Tuesday, January 18, 2005

More on referenda

Public Address today has a guest column by Michael Wallmansberger of the Campaign for Civil Unions on why he opposed a referendum on the bill. Some of the reasons - such as not wanting to waste time "responding to... hatred and irrational bile" - are poor. But the fundamental one is one I can wholeheartedly endorse: we should not be having referenda on whether people are entitled to justice and equality under the law. Those who are currently denied such fundamental rights should not have to beg to be treated in the same way as everybody else.

More generally, the risk of majoritarian tyranny is the great problem for refereda, and why I oppose them without safeguards to protect minority rights - just as I oppose regular legislation without such safeguards. No law - whether passed by popular vote or elected representatives - should be allowed to deny people justice and equal treatment, target specific individuals for punishment, or turn them into second-class citizens. These things are simply beyond the authority (but sadly not the power) of government.

Despite this risk, I think the case for greater use of referenda is strong. Fundamentally, they are about people governing themselves and choosing the shape of their society - an ideal which lies at the heart of democracy. And greater participation is something we should encourage because, as George Monbiot points out in The Age of Consent, it creates a positive feedback cycle:

democracy has the potential to be politically engaging. The more politically active citizens become, the more they are able to affect the way the state is run. The more success they encounter in changing the state, the more likely they are to remain politically active.

The more we use tools like referenda, the more reponsive our state will be, and the easier it will be to hold power to account. And that I think is something worth promoting.


I agree with Michael Wallmansberger that "Politicians are a package deal".

Let's suppose we had referenda and that there was a majority for, e.g. a Universal Basic Income. Would it be a Good Thing if this was enacted through a referendum against a reluctant governments wishes? I think not - the government would be likely to try and frustrate the measure, or at best implement it badly.
I'd much rather persuade one or parties to take the idea onboard and implement it in a holistic fashion.

That's an "economic" measure - to take another example, what if a future government wanted to move to drug decriminalisation. They could belive that this would allow them to reduce police spending and drug related crime - as an elected government, surely they should be able to try and implement their program as a whole without parts of it being sliced off on "moral" grounds.
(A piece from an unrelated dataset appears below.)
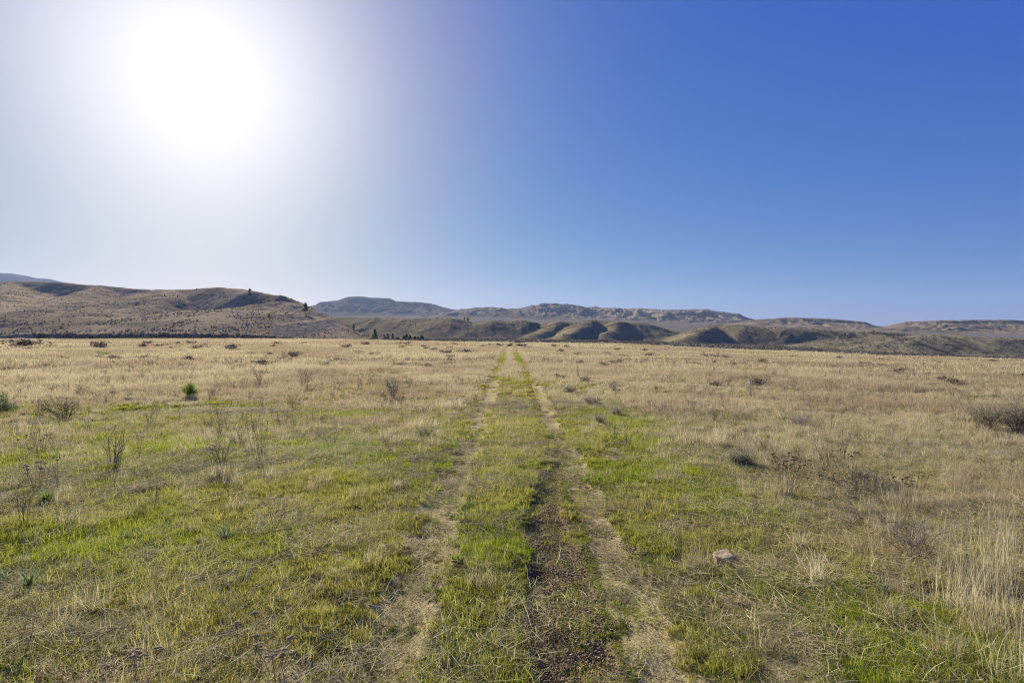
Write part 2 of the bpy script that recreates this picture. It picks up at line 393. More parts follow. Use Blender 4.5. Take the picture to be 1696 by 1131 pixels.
LEFT = [  # crest points (px,row,depth), + slope, - slope, rounding
    (lcrest((-260, 462, 760), (-80, 468, 720), (40, 466.5, 680), (100, 468.5, 665), (165, 474, 650), (215, 478, 640), (262, 481, 630), (300, 480.5, 620), (345, 478.5, 605), (362, 476.5, 600), (392, 478, 590), (415, 480.5, 580)), .3, .60, 12),
    (lcrest((415, 480.5, 580), (440, 487, 572), (470, 490, 565), (500, 503, 555), (520, 513, 548), (540, 524, 540), (560, 534, 530), (580, 545, 522), (600, 555, 515), (613, 563, 510), (640, 580, 505)), .8, .62, 9),
    (lcrest((20, 467, 690), (-10, 482, 600), (-80, 505, 500)), .13, .5, 6),
    (lcrest((165, 474, 650), (118, 487, 590), (62, 504, 530), (-10, 520, 480)), .12, .8, 5),
    (lcrest((262, 481, 630), (200, 494, 575), (130, 513, 510), (60, 530, 460)), .12, .8, 5),
    (lcrest((300, 480, 618), (285, 492, 575), (240, 512, 530), (200, 528, 490)), .55, .15, 12),
    (lcrest((455, 500, 552), (430, 505, 545), (370, 512, 520), (300, 514, 505), (250, 524, 490)), .17, .35, 8),
    (lcrest((350, 520, 505), (325, 527, 488), (290, 541, 470)), .5, .16, 14),
    (lcrest((520, 513, 548), (470, 524, 515), (440, 534, 498), (425, 548, 472)), .5, .2, 8),
    (lcrest((-200, 553, 450), (60, 556, 448), (200, 556, 446), (420, 555, 446), (480, 561, 450)), .35, .5, 2),
    (lcrest((420, 529, 505), (470, 527, 508), (505, 533, 508), (540, 548, 505), (560, 560, 500)), .15, .5, 8),
]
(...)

Posted by Rich : 1/18/2005 05:20:00 PM

Who said anythign about "slicing things off" on moral grounds? I favour referenda as an alternative general legislative tool, rather than as a special measure for things politicians want to stir up hate over. Like our current CIR Act, except passing actual laws rather than the current motherhood statements, and (as it bears repeating) with proper safeguards in place to protect human rights and ensure that the result is actuallyrepresentative of the public will.

One of those safeguards would almost certainly be a government veto on finacial bills, just as they have over bills passed by Parliament.

Governments could drag their feet over implementing laws passed in this way, but I'd expect that to be politically mediated at the ballot box.

Posted by Idiot/Savant : 1/18/2005 05:48:00 PM

If things that are about justice and equality are beyond the authority of a secular government, then where does that authority lie?

A Christian response would be that those rights are "God given", but a materialist humanist approach has no such justification. It seems that justice and equality are totally the preserve of government in a humanist society, because the highest authority in that system is the rational human mind. If the authority does not rest with a democratically elected secular government, it can't rest anywhere.

Tess Rooney

Posted by Muerk : 1/19/2005 12:02:00 AM

Ok - so as Michael Wallmansberger suggested, what's to stop governments being saddled with referenda mandating lower taxes *and* higher public spending, or limiting interest rates, or trying to fix the exchange rate. (The first has happened in California).

Posted by Rich : 1/19/2005 09:09:00 AM

Democracys are only as good as the information sources that people base their opinions on. And, in New Zealand's (and most country's) case such sources are pretty poor. In my mind, much more interesting than the idea of direct democracy is deliberative democracy or participatory democracy.